Beyond the Blast: The Five Billion Death Toll from Nuclear Winter
The immediate destruction is only the beginning. Jacobsen's work heavily relies on climate modelling, particularly studies by Professor Brian Toon. The real long-term threat is nuclear winter. City-scale firestorms would inject vast amounts of soot into the upper atmosphere, blocking sunlight for years.
Global temperatures would plummet, growing seasons would vanish, and rainfall patterns would be disrupted. Major agricultural belts like the American Midwest and Ukraine could be covered in snow for a decade. Jacobsen, citing Toon's models, states that around five billion people would ultimately die from famine and the collapse of global food systems, not from the initial blasts or radiation. Fisheries and trade would collapse, and even nations untouched by warheads would face starvation.
Why Australia and New Zealand Are Singled Out for Survival
Against this apocalyptic backdrop, Jacobsen highlights a sobering assessment from her conversations with Professor Toon. Only two countries have a realistic chance of sustaining agriculture and large populations after a full-scale nuclear exchange: Australia and New Zealand. This claim is based on three critical factors.
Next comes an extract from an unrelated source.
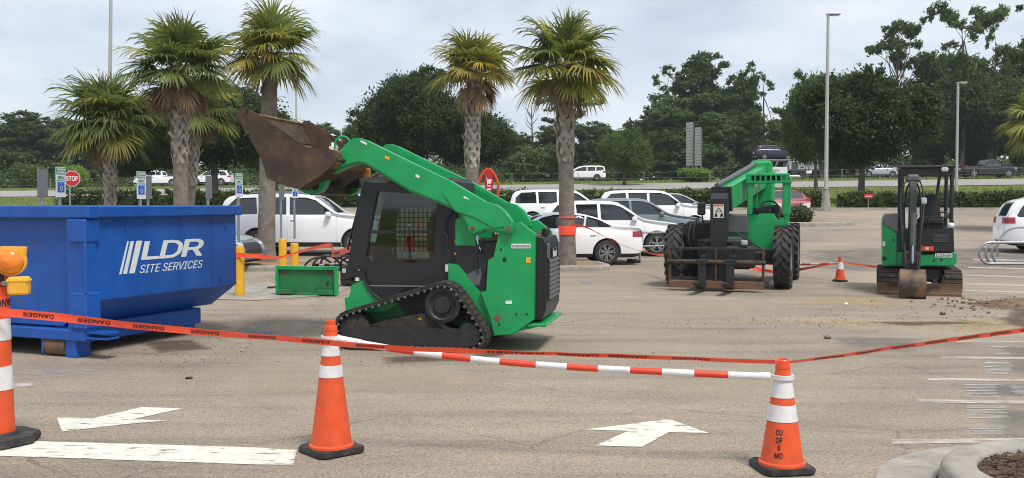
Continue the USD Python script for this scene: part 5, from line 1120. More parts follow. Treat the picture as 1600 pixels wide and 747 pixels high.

First is their geographical location in the Southern Hemisphere, distant from the most probable northern hemisphere targets and major missile flight paths. Second, both are major agricultural exporters with relatively low population density, giving them a surplus food production capacity crucial for survival when imports vanish. Third, they possess established infrastructure and some energy independence.
Jacobsen is quick to clarify that "safest" does not mean unscathed. Life would be brutally hard, with societies pushed to their limits. However, in a world shrouded in ice and darkness, these nations might retain the fragile ability to grow food where others cannot.
Jacobsen's work is not a forecast but a detailed translation of decades of military and scientific planning into stark, human terms. It aims to replace the abstract concept of "unacceptable damage" with a visceral understanding of the consequences, underscoring that in a modern nuclear war, there are no true neutrals—only varying degrees of devastation.